• **Objective**
Your task is to transcribe all of the data below exactly, omitting the images.

┌──

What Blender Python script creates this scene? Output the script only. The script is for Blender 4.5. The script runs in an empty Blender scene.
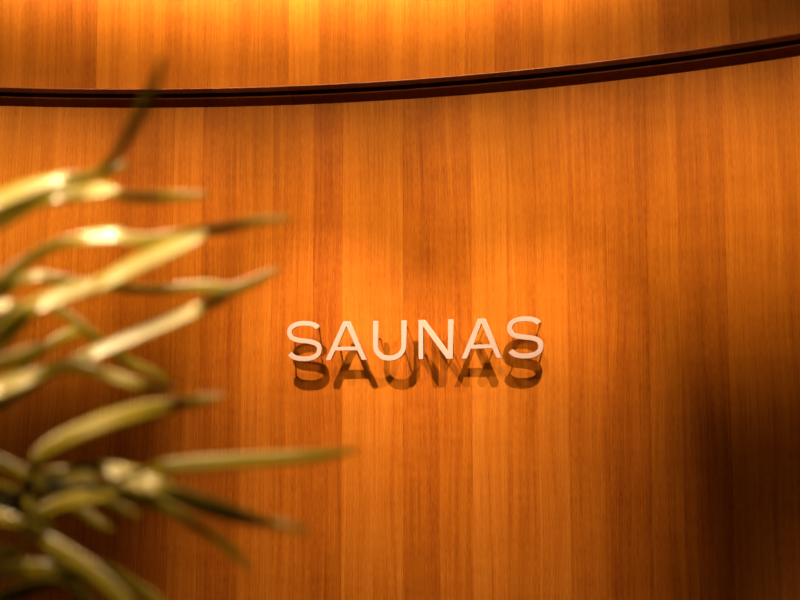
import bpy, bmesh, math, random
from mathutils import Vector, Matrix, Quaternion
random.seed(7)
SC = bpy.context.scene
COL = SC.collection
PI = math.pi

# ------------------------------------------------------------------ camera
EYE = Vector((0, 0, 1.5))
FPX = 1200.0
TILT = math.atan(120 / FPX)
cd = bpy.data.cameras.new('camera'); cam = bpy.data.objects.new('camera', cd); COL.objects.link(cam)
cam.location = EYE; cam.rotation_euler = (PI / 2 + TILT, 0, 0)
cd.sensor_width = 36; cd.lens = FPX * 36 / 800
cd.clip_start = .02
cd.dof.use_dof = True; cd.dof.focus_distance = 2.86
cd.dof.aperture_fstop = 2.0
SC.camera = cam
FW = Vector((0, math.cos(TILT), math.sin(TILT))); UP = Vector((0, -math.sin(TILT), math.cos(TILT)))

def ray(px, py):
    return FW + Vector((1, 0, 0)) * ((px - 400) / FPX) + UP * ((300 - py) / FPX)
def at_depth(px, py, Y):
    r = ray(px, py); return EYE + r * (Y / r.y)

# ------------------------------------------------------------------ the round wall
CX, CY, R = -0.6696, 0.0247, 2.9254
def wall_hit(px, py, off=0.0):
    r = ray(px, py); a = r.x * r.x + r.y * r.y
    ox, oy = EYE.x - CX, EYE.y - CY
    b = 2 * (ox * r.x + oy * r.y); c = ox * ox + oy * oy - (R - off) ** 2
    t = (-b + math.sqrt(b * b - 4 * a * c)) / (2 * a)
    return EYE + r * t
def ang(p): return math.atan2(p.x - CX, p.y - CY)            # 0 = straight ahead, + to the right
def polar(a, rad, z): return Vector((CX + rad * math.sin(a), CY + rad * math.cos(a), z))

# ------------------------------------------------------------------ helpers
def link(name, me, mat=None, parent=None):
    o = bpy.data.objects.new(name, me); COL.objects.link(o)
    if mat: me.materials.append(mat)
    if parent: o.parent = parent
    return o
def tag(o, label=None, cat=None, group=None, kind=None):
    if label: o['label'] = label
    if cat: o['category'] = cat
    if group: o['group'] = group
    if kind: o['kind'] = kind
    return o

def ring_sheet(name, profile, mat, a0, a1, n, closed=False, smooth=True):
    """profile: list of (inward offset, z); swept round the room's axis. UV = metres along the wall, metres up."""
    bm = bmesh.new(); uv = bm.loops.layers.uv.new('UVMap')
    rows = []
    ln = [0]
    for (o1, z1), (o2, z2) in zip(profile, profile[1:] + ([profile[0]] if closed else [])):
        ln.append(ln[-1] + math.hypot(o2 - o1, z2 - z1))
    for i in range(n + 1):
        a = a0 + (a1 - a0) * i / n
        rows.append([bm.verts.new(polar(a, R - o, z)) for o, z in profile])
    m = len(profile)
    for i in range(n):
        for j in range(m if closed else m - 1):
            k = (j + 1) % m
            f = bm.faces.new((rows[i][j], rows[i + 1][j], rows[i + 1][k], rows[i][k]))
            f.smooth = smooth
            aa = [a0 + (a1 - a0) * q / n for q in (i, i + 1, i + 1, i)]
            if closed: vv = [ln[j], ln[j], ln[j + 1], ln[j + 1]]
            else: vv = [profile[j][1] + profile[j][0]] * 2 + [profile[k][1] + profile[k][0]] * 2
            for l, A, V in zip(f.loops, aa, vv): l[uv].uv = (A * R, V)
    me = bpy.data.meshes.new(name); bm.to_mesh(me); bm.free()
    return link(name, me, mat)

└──

• **Answer to this task**
What Blender Python script creates this scene? Output the script only. The script is for Blender 4.5. The script runs in an empty Blender scene.
import bpy, bmesh, math, random
from mathutils import Vector, Matrix, Quaternion
random.seed(7)
SC = bpy.context.scene
COL = SC.collection
PI = math.pi

# ------------------------------------------------------------------ camera
EYE = Vector((0, 0, 1.5))
FPX = 1200.0
TILT = math.atan(120 / FPX)
cd = bpy.data.cameras.new('camera'); cam = bpy.data.objects.new('camera', cd); COL.objects.link(cam)
cam.location = EYE; cam.rotation_euler = (PI / 2 + TILT, 0, 0)
cd.sensor_width = 36; cd.lens = FPX * 36 / 800
cd.clip_start = .02
cd.dof.use_dof = True; cd.dof.focus_distance = 2.86
cd.dof.aperture_fstop = 2.0
SC.camera = cam
FW = Vector((0, math.cos(TILT), math.sin(TILT))); UP = Vector((0, -math.sin(TILT), math.cos(TILT)))

def ray(px, py):
    return FW + Vector((1, 0, 0)) * ((px - 400) / FPX) + UP * ((300 - py) / FPX)
def at_depth(px, py, Y):
    r = ray(px, py); return EYE + r * (Y / r.y)

# ------------------------------------------------------------------ the round wall
CX, CY, R = -0.6696, 0.0247, 2.9254
def wall_hit(px, py, off=0.0):
    r = ray(px, py); a = r.x * r.x + r.y * r.y
    ox, oy = EYE.x - CX, EYE.y - CY
    b = 2 * (ox * r.x + oy * r.y); c = ox * ox + oy * oy - (R - off) ** 2
    t = (-b + math.sqrt(b * b - 4 * a * c)) / (2 * a)
    return EYE + r * t
def ang(p): return math.atan2(p.x - CX, p.y - CY)            # 0 = straight ahead, + to the right
def polar(a, rad, z): return Vector((CX + rad * math.sin(a), CY + rad * math.cos(a), z))

# ------------------------------------------------------------------ helpers
def link(name, me, mat=None, parent=None):
    o = bpy.data.objects.new(name, me); COL.objects.link(o)
    if mat: me.materials.append(mat)
    if parent: o.parent = parent
    return o
def tag(o, label=None, cat=None, group=None, kind=None):
    if label: o['label'] = label
    if cat: o['category'] = cat
    if group: o['group'] = group
    if kind: o['kind'] = kind
    return o

def ring_sheet(name, profile, mat, a0, a1, n, closed=False, smooth=True):
    """profile: list of (inward offset, z); swept round the room's axis. UV = metres along the wall, metres up."""
    bm = bmesh.new(); uv = bm.loops.layers.uv.new('UVMap')
    rows = []
    ln = [0]
    for (o1, z1), (o2, z2) in zip(profile, profile[1:] + ([profile[0]] if closed else [])):
        ln.append(ln[-1] + math.hypot(o2 - o1, z2 - z1))
    for i in range(n + 1):
        a = a0 + (a1 - a0) * i / n
        rows.append([bm.verts.new(polar(a, R - o, z)) for o, z in profile])
    m = len(profile)
    for i in range(n):
        for j in range(m if closed else m - 1):
            k = (j + 1) % m
            f = bm.faces.new((rows[i][j], rows[i + 1][j], rows[i + 1][k], rows[i][k]))
            f.smooth = smooth
            aa = [a0 + (a1 - a0) * q / n for q in (i, i + 1, i + 1, i)]
            if closed: vv = [ln[j], ln[j], ln[j + 1], ln[j + 1]]
            else: vv = [profile[j][1] + profile[j][0]] * 2 + [profile[k][1] + profile[k][0]] * 2
            for l, A, V in zip(f.loops, aa, vv): l[uv].uv = (A * R, V)
    me = bpy.data.meshes.new(name); bm.to_mesh(me); bm.free()
    return link(name, me, mat)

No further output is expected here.